“Después Te creaste el pueblo Israel, que lleva Tu nombre inscrito y al que llamaste tu primogénito. En Egipto lo hiciste crecer, transformándolo en un gran pueblo, hasta que gritó a Ti en su opresión por el Faraón” (Himno de Alabanza a la Santísima Trinidad).
A partir de aquel justo que Dios halló en medio de la confusión de las naciones, surgió todo un pueblo. Éste debía ser preparado para que, por la bondadosa providencia de nuestro Padre, naciera de él el Justo, el Redentor de la humanidad y Cabeza de la Iglesia que es una: “Él es antes que todas las cosas y todas subsisten en él. Él es también la cabeza del cuerpo, que es la Iglesia” (Col 1,17-18a).
Pero el Pueblo de Israel –así como también los otros pueblos– aún tenían un camino por recorrer. El Padre Celestial tuvo que separar a Israel de los otros pueblos, para que no se contagiara de la idolatría que éstos practicaban. Esto implicó enormes esfuerzos, que continúan hasta el día de hoy.

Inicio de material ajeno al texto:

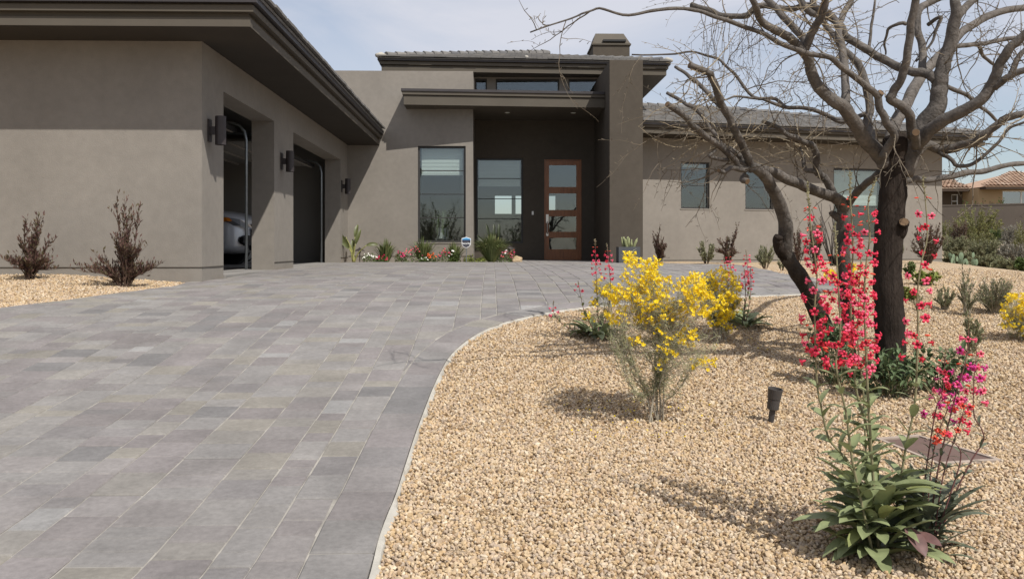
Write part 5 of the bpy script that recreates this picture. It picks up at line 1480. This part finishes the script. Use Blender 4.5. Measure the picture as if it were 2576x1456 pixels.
def big_leaf_plant(label, px, leaves, dz, m='bop'):
    b = bed(px, dz); t = thing('bird_of_paradise', label, 'plant', b)
    for (dx, hz, L_, w, lean, ca) in leaves:
        o = b + Vector((U(-.04, .04), U(-.05, .05), 0)); e = b + Vector((dx, U(-.08, .08), hz))
        q = MB(); sp = spline([o, o.lerp(e, .5) + Vector((-dx * .12, 0, .03)), e], 4); q.tube(sp, [.022 - .012 * j / (len(sp) - 1) for j in range(len(sp))], 6); q.build('stalk', M['bop_stalk'], t, smooth=True)
        q = MB(); leaf_mesh(q, frame_fn(e, Vector((lean, U(-.2, .1), ca)), Vector((lean * .3, -1, .4))), L_, w, curl=U(.3, .9), fold=.55, n=6); q.build('leaf', M[m], t, smooth=True)
big_leaf_plant('bird of paradise with folded broad leaves at the garage corner', 890, [(-.12, .35, .55, .16, -.55, .8), (.02, .62, .35, .10, .15, 1), (.05, .45, .40, .10, .3, 1), (-.2, .62, .22, .08, -.5, -.8), (.32, .42, .30, .10, 1, .2), (-.02, .3, .3, .1, -.1, 1), (-.16, .55, .3, .1, -.6, -.2)], -.05)
big_leaf_plant('dark upright bird of paradise in front of the recessed window', 1240, [(-.08, .62, .36, .07, -.25, 1), (.02, .60, .38, .075, .02, 1), (.14, .62, .36, .075, .05, 1), (-.22, .5, .26, .06, -.6, .6)], .28, 'bop_dark')
# low flower mounds
pal = {'white': (0.80, 0.79, 0.74), 'crimson': (0.42, 0.015, 0.060), 'coral': (0.60, 0.10, 0.10), 'pink': (0.66, 0.16, 0.26), 'orange': (0.62, 0.10, 0.025), 'lime': None, 'red': (0.52, 0.03, 0.04), 'rose': (0.55, 0.035, 0.14)}
for k, c in pal.items():
    if c: M['fl_' + k] = mat(k + '_bed_flower_petal', c, 0.6, 0.15, 30, trans=0.25)
def mound(label, px, wid, hgt, cols, n=60, dz=-.12, lm='grn'):
    b = bed(px, dz); t = thing('bedding_flowers', label, 'flowers', b, 'low bedding flowers along the planting bed'); lf = MB()
    for i in range(260):
        a = U(0, 2 * math.pi); r = math.sqrt(R()); p = b + Vector((math.cos(a) * wid * .5 * r, math.sin(a) * wid * .35 * r, hgt * (1 - .6 * r * r) * R()))
        leaf_quad(lf, p, (rnd() + Vector((0, 0, .6))).normalized(), U(.03, .06), U(.008, .014))
    lf.build('leaves', M[lm], t, kind='stuff')
    for c in cols:
        fb = MB()
        for i in range(int(n * .7) // len(cols)):
            a = U(0, 2 * math.pi); r = math.sqrt(R()); p = b + Vector((math.cos(a) * wid * .5 * r, math.sin(a) * wid * .35 * r, hgt * (1.05 - .55 * r * r) * U(.75, 1.1)))
            f = frame_fn(p, (rnd(.6) + Vector((0, -.7, .6))), (0, 0, 1), U(.018, .028))
            fb.faces([f(0, .15, 0)] + [f(math.cos(q) * (1 if k % 2 == 0 else .72), .1, math.sin(q) * (1 if k % 2 == 0 else .72)) for k, q in enumerate([2 * math.pi * k / 10 for k in range(10)])], [(0, 1 + k, 1 + (k + 1) % 10) for k in range(10)])
        fb.build('flowers', M['fl_' + c], t, kind='stuff')
mound('white alyssum at the left end of the bed', 930, .40, .24, ['white'], 34)
mound('crimson petunias between the alyssum and the first strap-leaf clump', 962, .30, .17, ['crimson'], 26, -.2)
mound('magenta-pink flowers right of the first strap-leaf clump', 1008, .28, .28, ['rose'], 24)
mound('coral-pink snapdragons below the left edge of the tall window', 1038, .55, .36, ['coral', 'pink'], 56)
mound('orange-red flowers low in the middle of the bed', 1085, .28, .24, ['orange'], 36, -.2)
mound('coral-red snapdragons under the middle of the tall window', 1118, .34, .32, ['coral', 'rose'], 36)
mound('white daisies left of the shield sign', 1143, .32, .30, ['white'], 12)
mound('yellow-green groundcover mound below the shield sign', 1181, .30, .18, [], 0, -.2, 'lime')
mound('yellow-green groundcover mound left of the largest clump', 1210, .26, .13, [], 0, -.25, 'lime')
mound('white and pink flowers at the right end of the bed', 1268, .42, .30, ['pink', 'white', 'coral'], 44, -.1)
mound('red petunias at the right end of the bed beside the rock', 1289, .22, .30, ['red', 'rose'], 24, -.05)
mound('white sweet alyssum low between coral and orange flowers', 1066, .26, .14, ['white'], 12, -.25)
M['rock'] = mat('tan_landscape_rock', (0.36, 0.27, 0.17), 0.9, 0.25, 12, (18, .8, .02))
rb = bed(1299, -.05); q = MB()
vs_ = (ICO_V * np.array([.17, .13, .14]) * (1 + rng.uniform(-.2, .2, (12, 1)))) + np.array([rb.x, rb.y, rb.z + .05]); q.faces([tuple(v) for v in vs_], [tuple(f) for f in ICO_F])
q.build('rock', M['rock'], None, rb, label='tan rock at the right end of the planting bed', cat='rock')
# path lights
def path_light(label, px, hgt, dz):
    b = bed(px, dz); t = thing('path_light', label, 'path light', b, 'path lights in the planting bed')
    q = MB(); q.tube([b, b + Vector((0, 0, hgt))], .012, 8); q.build('post', M['lamp'], t)
    q = MB(); q.lathe(b + Vector((0, 0, hgt - .06)), (0, 0, 1), [(.02, -.03), (.03, .02), (.125, .02), (.115, .035), (.03, .085), (.008, .11)], 16); q.build('hat', M['lamp'], t)
path_light('bronze hat path light at the right end of the bed', 1281, .38, .25); path_light('bronze path light among the bird of paradise leaves', 905, .32, .1)
# security yard sign
sb = bed(1173, -.35); sg = thing('yard_sign', 'blue and black shield-shaped security sign on a stake in the planting bed', 'sign', sb)
M['sign_white'] = mat('white_sign_plastic', (0.78, 0.79, 0.80), 0.4); M['sign_blue'] = mat('sky_blue_sign_print', (0.10, 0.34, 0.62), 0.4); M['sign_black'] = mat('near_black_sign_print', (0.030, 0.030, 0.045), 0.4); M['sign_dkblue'] = mat('deep_blue_sign_print', (0.035, 0.10, 0.22), 0.4); M['sign_grey'] = mat('grey_sign_print', (0.16, 0.16, 0.18), 0.5)
cs_ = P(1173, 611, sb.y)
def sx(px): return cs_.x + (px - 1173) / FPX * sb.y
def sz(py): return CZ + (HY - py) / FPX * sb.y
def shield(k, yo, y0, y1, n=10):
    half = []
    for i in range(n + 1):
        f = i / n; py = 598.5 + (624 - 598.5) * f
        w = 11.6 if f < .55 else 11.6 * math.cos((f - .55) / .45 * math.pi / 2) ** .65
        half.append((w, py))
    poly = [(0, 596)] + [(w, py + (1.2 if i == 0 else 0)) for i, (w, py) in enumerate(half)]
    return [(1173 + w * k, 611 + (py - 611) * k) for w, py in poly] + [(1173 - w * k, 611 + (py - 611) * k) for w, py in poly[:0:-1]]
def plate(mb, poly, ya, yb):
    n = len(poly); a = [(sx(x), ya, sz(y)) for x, y in poly]; b = [(sx(x), yb, sz(y)) for x, y in poly]
    mb.faces(a + b, [tuple(range(n)), tuple(range(2 * n - 1, n - 1, -1))] + [(i, n + i, n + (i + 1) % n, (i + 1) % n) for i in range(n)])
q = MB(); plate(q, shield(1, 0, 0, 0), sb.y - .010, sb.y); q.build('shield', M['sign_white'], sg)
def band(y0, y1, m, nm):
    pl = [Vector((x, y)) for x, y in shield(.90, 0, 0, 0)]
    pl = clip(pl, Vector((0, y0)), Vector((0, 1))); pl = clip(pl, Vector((0, y1)), Vector((0, -1)))
    q = MB(); plate(q, [(p.x, p.y) for p in pl], sb.y - .0125, sb.y - .0105); q.build(nm, M[m], sg)
band(590, 602.5, 'sign_blue', 'print'); band(602.6, 605, 'sign_dkblue', 'print'); band(605.1, 630, 'sign_black', 'print')
q = MB(); q.box(ID, sx(1166.5), sx(1179.5), sb.y - .0145, sb.y - .0127, sz(608), sz(607)); q.box(ID, sx(1167.5), sx(1178.5), sb.y - .0145, sb.y - .0127, sz(618), sz(617.2)); q.box(ID, sx(1168.5), sx(1177.5), sb.y - .0145, sb.y - .0127, sz(620), sz(619.3)); q.build('small_print', M['sign_grey'], sg)
fc = bpy.data.curves.new('lettering_curve', 'FONT'); fc.body = 'Security'; fc.size = .062; fc.align_x = 'CENTER'; fc.align_y = 'CENTER'; fc.extrude = .0008; fc.materials.append(M['sign_white']); fc.offset = .0012
tmp = bpy.data.objects.new('lettering_curve', fc); COL.objects.link(tmp); bpy.context.view_layer.update(); lme = bpy.data.meshes.new_from_object(tmp.evaluated_get(bpy.context.evaluated_depsgraph_get())); bpy.data.objects.remove(tmp); lme.name = 'lettering'
fo = bpy.data.objects.new('lettering', lme); COL.objects.link(fo); fo.parent = sg; fo.location = Vector((cs_.x, sb.y - .0138, sz(612.3))) - sb; fo.rotation_euler = (math.radians(90), 0, 0)
q = MB(); q.tube([Vector((cs_.x, sb.y + .012, sb.z - .02)), Vector((cs_.x, sb.y + .012, sz(606)))], .010, 6); q.build('stake', M['steel'], sg)
# planter by the pillar
M['planter'] = mat('slate_grey_planter', (0.070, 0.074, 0.080), 0.75, 0.12, 6, (60, .2, .003)); M['soil'] = mat('dark_potting_soil', (0.035, 0.026, 0.018), .95)
pZ = 19.75; pl0 = Vector(((1580 - CX) / FPX * pZ, pZ, 0)); pl0.z = gh(pl0.x, pl0.y)
pt = thing('planter', 'square slate-grey planter box standing before the entry pillar', 'planter', pl0)
hw, ph = .245, (660 - 622) and (CZ + (HY - 621) / FPX * pZ - pl0.z)
q = MB()
for (ax0, ax1, ay0, ay1) in ((-hw, hw, -hw, -hw + .03), (-hw, hw, hw - .03, hw), (-hw, -hw + .03, -hw + .03, hw - .03), (hw - .03, hw, -hw + .03, hw - .03)):
    q.box(lambda a, b, z: Vector((pl0.x + a, pl0.y + b, z)), ax0, ax1, ay0, ay1, pl0.z, pl0.z + ph)
q.build('box', M['planter'], pt)
q = MB(); q.box(lambda a, b, z: Vector((pl0.x + a, pl0.y + b, z)), -hw + .031, hw - .031, -hw + .031, hw - .031, pl0.z + .02, pl0.z + ph - .03); q.build('soil', M['soil'], pt)
M['succ'] = mat('pale_green_succulent', (0.23, 0.25, 0.12), .6, .15, 20, isl=[(.17, .20, .09), (.29, .30, .16)])
pc = pl0 + Vector((0, 0, ph - .03)); su = thing('potted_succulent', 'pale green upright succulent growing in the slate planter', 'plant', pc)
for i in range(24):
    a = U(0, 6.28); r = U(0, .15); o = pc + Vector((math.cos(a) * r, math.sin(a) * r, 0)); e = o + Vector((math.cos(a) * r * .5 + U(-.03, .03), math.sin(a) * .05, U(.10, .27)))
    q = MB(); q.tube(spline([o, o.lerp(e, .5) + rnd(.01), e], 3), [.013, .015, .017, .018, .017, .014, .007], 6, jit=.12); q.build('finger', M['succ'], su, smooth=True)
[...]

Así como sucedía con el Pueblo de Israel, los hombres se dejan engañar fácilmente por los demonios, en lugar de dar a Dios la gloria que Él merece.
En Egipto, donde los hijos de Jacob vivieron inicialmente bajo la protección del Faraón, que había convertido a su hermano José en la segunda autoridad más alta de su reino (Gen 41,41), Israel llegó a ser un pueblo numeroso. Pero el siguiente Faraón les retiró su favor y tuvieron que servirle como esclavos (Ex 1,8.14).
Entonces los hijos de Israel clamaron al Señor para que los liberara de su esclavitud (Ex 2,23). Y “Dios oyó sus gemidos, y acordóse Dios de su alianza” (Ex 2,24). Acudió en auxilio de su Pueblo, queriendo liberarlo de toda esclavitud, tanto exterior como interior, para que sea un Pueblo libre que le escuche y le obedezca.
Suscitó entonces a aquel justo por medio del cual rescataría a su Pueblo de la opresión del Faraón. Él debía ir delante de los hijos de Israel para guiarlos a la Tierra Prometida (Ex 3,10).